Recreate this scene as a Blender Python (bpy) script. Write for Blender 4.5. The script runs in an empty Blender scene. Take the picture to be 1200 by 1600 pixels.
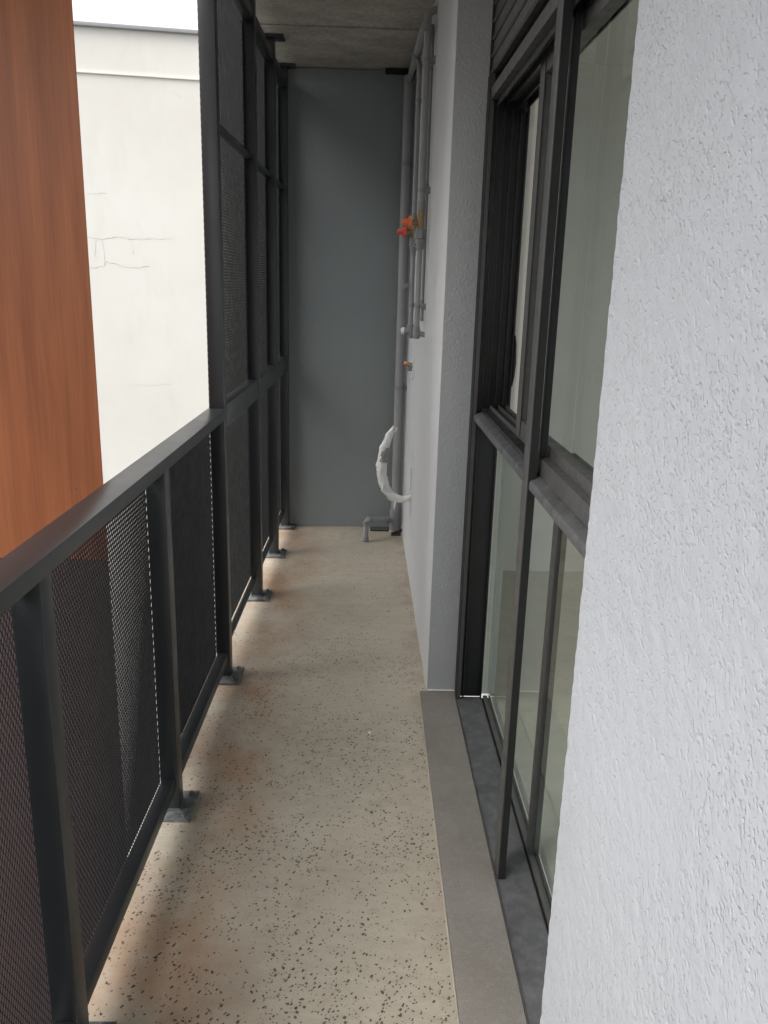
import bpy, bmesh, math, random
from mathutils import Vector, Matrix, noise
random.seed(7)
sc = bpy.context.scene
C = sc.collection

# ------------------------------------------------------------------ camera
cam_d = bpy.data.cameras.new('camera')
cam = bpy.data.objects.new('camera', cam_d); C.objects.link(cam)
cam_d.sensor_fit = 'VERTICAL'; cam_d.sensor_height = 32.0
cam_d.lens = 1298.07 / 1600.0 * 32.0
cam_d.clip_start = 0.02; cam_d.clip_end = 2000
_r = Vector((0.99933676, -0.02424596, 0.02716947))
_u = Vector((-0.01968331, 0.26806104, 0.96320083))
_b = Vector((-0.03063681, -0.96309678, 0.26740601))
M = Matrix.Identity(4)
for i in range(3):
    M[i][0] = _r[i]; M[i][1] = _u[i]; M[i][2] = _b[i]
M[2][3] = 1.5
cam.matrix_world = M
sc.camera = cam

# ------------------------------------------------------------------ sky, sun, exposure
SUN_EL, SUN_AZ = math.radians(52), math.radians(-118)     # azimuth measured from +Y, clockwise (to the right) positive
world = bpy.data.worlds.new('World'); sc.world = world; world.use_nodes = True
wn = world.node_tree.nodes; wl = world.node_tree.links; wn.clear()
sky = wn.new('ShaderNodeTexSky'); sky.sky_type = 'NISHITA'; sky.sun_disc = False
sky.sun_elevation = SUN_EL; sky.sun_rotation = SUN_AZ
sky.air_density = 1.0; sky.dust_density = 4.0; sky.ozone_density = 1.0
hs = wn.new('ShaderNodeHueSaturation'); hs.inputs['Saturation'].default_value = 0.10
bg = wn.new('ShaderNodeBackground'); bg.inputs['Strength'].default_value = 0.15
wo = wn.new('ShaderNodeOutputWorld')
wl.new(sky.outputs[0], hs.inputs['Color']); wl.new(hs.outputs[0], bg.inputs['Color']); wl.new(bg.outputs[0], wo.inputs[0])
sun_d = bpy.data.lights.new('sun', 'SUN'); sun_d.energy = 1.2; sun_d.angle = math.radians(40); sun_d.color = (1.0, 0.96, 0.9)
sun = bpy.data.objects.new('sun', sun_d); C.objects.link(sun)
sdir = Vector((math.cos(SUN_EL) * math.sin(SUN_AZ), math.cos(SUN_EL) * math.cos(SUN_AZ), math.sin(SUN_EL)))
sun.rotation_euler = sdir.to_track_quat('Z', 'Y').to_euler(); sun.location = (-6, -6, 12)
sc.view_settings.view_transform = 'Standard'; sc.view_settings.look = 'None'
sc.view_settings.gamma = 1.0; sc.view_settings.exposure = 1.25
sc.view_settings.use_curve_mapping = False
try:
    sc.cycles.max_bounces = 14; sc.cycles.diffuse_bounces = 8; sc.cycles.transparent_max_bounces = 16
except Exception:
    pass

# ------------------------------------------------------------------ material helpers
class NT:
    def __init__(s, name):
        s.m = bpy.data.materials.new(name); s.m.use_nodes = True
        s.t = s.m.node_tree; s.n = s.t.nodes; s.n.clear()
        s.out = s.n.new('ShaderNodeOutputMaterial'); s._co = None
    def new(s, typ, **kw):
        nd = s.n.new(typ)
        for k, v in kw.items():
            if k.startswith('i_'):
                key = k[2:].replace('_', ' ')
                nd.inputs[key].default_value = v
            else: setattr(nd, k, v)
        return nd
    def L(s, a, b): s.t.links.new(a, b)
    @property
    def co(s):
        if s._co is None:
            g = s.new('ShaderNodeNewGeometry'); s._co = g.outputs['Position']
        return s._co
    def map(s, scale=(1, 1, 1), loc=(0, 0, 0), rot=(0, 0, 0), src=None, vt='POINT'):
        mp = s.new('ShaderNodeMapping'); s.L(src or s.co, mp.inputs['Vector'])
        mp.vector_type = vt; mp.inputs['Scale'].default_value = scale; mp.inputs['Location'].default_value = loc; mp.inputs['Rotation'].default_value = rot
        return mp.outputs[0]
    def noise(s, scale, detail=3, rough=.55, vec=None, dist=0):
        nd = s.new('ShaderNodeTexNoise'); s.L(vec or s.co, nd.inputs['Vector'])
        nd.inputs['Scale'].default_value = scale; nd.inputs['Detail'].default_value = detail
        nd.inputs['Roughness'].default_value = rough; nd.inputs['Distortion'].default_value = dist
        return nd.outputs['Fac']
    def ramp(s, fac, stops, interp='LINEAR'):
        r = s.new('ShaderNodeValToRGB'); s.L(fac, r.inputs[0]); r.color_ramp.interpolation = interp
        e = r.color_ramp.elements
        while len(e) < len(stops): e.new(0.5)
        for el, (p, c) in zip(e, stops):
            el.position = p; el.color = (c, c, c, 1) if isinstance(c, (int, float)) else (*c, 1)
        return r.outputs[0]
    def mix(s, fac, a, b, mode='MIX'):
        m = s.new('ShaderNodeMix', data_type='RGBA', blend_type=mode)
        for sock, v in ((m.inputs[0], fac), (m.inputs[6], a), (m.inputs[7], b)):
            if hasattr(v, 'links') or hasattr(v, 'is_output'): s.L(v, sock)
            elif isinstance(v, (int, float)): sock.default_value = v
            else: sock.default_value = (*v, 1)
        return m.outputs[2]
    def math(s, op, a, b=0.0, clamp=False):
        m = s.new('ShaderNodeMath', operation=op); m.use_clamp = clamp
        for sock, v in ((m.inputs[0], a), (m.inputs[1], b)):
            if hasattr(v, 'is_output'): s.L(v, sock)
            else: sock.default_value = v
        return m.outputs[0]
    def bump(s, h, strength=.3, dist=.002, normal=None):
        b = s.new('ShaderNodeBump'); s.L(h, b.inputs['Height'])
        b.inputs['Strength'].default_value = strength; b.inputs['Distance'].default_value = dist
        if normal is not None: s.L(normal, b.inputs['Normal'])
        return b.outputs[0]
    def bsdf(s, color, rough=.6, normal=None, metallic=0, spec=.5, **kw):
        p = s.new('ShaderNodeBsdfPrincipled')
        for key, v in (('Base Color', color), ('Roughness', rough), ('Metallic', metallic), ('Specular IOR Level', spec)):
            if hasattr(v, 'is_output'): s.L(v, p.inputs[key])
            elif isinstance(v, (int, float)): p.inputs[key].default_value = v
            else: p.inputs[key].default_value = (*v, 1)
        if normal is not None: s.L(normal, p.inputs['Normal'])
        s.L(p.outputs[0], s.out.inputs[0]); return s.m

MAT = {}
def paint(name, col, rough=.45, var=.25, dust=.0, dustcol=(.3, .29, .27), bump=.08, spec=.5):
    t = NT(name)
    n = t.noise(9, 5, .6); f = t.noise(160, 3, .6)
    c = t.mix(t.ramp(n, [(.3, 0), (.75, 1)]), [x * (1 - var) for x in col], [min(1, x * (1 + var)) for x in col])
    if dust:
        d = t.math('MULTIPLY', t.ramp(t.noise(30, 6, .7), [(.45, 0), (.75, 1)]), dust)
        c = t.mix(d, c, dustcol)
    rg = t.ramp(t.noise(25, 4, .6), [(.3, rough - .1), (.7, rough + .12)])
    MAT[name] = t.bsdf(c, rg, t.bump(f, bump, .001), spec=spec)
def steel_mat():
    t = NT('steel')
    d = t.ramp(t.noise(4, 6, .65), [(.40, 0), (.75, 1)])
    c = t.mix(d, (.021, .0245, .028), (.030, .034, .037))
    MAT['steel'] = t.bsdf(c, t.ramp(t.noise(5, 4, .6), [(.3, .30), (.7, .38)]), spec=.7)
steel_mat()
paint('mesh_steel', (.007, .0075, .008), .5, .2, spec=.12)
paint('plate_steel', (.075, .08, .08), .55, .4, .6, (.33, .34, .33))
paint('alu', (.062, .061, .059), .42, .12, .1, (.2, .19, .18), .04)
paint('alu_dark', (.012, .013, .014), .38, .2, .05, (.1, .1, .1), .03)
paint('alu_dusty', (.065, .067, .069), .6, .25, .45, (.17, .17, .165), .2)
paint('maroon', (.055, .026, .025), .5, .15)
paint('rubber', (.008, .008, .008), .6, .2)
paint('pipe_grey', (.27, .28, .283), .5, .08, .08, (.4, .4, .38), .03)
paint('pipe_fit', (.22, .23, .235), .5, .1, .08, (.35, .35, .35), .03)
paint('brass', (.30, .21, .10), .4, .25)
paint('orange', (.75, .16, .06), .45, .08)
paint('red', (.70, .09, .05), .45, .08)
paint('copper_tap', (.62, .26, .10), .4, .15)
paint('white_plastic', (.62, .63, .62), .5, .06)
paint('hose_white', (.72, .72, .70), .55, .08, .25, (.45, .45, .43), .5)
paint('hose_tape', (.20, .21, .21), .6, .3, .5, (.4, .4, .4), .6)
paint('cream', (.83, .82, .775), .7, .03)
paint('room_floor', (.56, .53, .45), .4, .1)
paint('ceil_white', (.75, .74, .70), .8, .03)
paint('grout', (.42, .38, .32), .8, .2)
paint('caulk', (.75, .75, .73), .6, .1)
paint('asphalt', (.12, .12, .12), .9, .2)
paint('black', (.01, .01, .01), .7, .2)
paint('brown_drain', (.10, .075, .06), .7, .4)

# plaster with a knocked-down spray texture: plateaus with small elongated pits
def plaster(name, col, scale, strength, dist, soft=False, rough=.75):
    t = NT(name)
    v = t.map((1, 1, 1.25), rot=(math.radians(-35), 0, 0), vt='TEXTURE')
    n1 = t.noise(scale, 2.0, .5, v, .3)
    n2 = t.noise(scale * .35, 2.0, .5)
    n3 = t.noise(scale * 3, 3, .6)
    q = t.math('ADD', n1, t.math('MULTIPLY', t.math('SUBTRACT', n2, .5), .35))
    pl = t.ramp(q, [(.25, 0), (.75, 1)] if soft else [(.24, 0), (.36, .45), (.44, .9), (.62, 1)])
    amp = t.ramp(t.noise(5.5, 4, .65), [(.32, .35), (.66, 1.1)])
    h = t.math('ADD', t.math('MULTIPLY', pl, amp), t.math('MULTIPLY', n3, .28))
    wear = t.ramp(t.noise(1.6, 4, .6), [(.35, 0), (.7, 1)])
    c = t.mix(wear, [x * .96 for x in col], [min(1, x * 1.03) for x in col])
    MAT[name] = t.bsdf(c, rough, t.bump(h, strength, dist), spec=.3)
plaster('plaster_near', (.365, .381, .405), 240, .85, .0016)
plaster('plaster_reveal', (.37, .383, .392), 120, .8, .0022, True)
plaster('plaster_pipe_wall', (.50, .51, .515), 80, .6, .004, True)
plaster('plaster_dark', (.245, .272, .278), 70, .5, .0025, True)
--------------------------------
EXERCISE DESCRIPTION
Find every line with the word "scene" and state how many there are, with no other words.

COMPLETE RESPONSE
2